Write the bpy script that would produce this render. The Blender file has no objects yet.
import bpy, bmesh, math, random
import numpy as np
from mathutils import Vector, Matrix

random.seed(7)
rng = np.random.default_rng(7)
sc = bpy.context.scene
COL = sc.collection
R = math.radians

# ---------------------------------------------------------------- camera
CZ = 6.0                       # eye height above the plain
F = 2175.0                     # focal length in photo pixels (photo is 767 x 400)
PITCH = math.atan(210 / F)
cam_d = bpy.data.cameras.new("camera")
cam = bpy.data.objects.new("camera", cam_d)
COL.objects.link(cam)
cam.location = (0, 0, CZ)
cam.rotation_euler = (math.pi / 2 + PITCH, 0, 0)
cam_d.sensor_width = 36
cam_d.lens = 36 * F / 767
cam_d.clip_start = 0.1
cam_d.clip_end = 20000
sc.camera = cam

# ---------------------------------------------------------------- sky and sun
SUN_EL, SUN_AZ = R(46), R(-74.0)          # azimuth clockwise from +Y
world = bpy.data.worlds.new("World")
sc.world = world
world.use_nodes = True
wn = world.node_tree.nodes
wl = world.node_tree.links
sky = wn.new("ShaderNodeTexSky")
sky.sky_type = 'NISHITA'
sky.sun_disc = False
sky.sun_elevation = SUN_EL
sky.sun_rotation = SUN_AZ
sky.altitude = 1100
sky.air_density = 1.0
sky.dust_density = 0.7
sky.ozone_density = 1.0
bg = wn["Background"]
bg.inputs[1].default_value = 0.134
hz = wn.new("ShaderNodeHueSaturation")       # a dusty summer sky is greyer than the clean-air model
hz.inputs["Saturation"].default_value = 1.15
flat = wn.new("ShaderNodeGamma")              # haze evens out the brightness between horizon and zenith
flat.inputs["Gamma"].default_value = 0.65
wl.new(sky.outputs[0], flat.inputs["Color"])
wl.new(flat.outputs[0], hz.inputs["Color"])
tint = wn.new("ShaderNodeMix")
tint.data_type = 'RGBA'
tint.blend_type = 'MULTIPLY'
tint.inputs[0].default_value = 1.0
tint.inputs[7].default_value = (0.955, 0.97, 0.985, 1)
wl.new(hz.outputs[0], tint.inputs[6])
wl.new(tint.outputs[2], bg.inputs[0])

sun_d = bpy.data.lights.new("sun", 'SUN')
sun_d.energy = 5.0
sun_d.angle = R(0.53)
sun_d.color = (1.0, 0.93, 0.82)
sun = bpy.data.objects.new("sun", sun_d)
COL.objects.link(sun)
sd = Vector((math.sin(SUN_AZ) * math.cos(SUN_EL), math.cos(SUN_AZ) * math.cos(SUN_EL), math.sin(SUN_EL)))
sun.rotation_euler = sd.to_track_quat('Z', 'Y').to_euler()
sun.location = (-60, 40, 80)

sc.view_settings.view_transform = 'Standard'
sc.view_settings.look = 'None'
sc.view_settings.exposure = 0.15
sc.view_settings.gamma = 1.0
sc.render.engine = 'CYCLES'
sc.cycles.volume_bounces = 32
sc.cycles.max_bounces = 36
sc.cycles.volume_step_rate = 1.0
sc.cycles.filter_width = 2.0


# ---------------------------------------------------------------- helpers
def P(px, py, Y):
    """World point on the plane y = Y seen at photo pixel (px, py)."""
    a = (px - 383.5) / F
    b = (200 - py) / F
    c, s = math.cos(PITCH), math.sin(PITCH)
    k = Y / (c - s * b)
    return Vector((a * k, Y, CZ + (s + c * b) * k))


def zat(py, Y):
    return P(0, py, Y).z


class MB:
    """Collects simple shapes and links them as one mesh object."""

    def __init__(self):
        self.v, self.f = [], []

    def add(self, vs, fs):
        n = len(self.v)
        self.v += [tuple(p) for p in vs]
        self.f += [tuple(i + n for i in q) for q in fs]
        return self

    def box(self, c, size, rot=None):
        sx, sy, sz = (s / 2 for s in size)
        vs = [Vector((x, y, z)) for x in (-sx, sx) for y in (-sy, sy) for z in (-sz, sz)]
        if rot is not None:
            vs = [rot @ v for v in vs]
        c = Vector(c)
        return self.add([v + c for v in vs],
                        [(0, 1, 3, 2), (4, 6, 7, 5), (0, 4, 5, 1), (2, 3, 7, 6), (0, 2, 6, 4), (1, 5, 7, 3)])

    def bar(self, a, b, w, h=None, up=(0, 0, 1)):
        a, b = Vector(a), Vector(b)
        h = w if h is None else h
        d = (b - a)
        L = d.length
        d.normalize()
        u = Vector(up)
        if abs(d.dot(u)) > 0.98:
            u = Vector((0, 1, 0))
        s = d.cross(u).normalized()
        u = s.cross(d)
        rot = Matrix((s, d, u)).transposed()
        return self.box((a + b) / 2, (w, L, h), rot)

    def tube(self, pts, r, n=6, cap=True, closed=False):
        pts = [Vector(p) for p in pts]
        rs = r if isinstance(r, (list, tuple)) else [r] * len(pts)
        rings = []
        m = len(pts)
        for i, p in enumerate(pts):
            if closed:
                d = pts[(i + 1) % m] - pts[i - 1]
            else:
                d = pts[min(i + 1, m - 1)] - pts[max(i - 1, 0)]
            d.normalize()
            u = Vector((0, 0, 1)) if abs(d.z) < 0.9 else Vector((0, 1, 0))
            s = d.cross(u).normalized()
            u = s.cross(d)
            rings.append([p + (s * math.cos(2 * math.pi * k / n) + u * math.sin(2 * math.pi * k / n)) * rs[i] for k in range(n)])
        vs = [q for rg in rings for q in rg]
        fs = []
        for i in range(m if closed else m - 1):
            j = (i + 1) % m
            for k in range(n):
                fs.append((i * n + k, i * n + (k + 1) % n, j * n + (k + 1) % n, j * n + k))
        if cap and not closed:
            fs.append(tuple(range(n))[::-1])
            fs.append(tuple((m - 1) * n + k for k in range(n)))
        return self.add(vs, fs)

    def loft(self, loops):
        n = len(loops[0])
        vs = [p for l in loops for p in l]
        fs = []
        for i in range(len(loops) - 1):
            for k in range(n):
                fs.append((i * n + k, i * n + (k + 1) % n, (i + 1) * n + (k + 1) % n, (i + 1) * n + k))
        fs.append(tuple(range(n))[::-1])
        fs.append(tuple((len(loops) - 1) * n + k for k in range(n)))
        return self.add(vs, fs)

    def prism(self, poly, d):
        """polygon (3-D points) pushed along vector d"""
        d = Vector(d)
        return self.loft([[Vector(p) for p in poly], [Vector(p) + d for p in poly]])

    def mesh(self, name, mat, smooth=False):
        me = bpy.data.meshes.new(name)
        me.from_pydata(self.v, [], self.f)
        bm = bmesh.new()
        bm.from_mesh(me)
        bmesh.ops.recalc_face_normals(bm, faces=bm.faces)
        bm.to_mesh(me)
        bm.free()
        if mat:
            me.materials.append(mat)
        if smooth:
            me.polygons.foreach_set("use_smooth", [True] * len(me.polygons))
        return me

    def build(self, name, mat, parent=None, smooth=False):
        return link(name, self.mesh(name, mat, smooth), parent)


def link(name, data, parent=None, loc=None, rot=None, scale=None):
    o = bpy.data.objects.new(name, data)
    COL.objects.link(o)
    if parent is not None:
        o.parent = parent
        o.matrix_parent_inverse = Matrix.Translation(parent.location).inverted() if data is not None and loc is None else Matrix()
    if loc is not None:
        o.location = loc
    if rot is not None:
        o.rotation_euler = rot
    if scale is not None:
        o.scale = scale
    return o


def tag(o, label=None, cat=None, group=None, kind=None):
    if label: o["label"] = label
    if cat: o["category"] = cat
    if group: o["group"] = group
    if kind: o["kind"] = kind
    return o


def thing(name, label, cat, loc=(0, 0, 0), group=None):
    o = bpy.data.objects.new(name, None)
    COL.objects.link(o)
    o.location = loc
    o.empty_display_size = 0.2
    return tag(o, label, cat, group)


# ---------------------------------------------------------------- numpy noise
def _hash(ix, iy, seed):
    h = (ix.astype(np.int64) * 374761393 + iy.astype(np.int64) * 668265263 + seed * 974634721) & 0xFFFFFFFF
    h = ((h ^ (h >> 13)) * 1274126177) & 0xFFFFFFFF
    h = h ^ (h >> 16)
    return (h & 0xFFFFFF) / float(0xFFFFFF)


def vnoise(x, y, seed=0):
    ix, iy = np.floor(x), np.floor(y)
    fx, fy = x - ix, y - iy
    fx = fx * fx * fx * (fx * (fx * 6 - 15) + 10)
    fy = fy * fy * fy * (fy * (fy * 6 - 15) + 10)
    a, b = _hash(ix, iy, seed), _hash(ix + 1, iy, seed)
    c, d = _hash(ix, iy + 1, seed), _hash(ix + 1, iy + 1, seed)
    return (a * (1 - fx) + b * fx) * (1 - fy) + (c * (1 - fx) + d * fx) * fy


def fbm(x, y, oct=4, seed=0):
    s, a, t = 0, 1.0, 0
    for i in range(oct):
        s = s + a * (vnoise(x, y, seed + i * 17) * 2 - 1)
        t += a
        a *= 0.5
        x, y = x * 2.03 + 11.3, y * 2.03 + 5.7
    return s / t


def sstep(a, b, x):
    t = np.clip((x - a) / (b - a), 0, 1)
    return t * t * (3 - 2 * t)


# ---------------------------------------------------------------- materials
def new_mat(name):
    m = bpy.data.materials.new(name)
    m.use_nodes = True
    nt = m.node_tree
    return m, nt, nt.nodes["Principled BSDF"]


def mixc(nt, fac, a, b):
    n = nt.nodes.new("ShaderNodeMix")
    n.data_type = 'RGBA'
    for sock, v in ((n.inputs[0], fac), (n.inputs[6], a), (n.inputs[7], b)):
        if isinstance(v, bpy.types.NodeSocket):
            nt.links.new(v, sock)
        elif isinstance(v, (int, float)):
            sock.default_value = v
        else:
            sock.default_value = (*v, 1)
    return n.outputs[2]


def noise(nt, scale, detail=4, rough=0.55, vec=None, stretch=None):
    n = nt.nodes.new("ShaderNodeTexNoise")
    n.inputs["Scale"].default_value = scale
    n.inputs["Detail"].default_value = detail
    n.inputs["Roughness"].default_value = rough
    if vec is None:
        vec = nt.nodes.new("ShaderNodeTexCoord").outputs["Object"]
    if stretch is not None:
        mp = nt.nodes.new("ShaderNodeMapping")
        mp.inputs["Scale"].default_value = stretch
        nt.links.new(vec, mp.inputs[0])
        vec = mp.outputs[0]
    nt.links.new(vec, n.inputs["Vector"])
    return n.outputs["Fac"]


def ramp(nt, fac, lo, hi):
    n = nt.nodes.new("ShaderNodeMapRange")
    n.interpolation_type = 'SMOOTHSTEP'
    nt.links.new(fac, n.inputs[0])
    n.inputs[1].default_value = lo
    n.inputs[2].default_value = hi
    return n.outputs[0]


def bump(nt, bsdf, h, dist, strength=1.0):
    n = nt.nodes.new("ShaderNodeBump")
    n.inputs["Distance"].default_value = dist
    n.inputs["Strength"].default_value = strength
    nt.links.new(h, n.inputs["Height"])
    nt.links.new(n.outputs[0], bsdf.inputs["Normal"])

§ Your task
Print, please, the lines above from the very first through the one that holds "R = math.radians", both included, word for word and with nothing else.

§ Answer for this exercise
Write the bpy script that would produce this render. The Blender file has no objects yet.
import bpy, bmesh, math, random
import numpy as np
from mathutils import Vector, Matrix

random.seed(7)
rng = np.random.default_rng(7)
sc = bpy.context.scene
COL = sc.collection
R = math.radians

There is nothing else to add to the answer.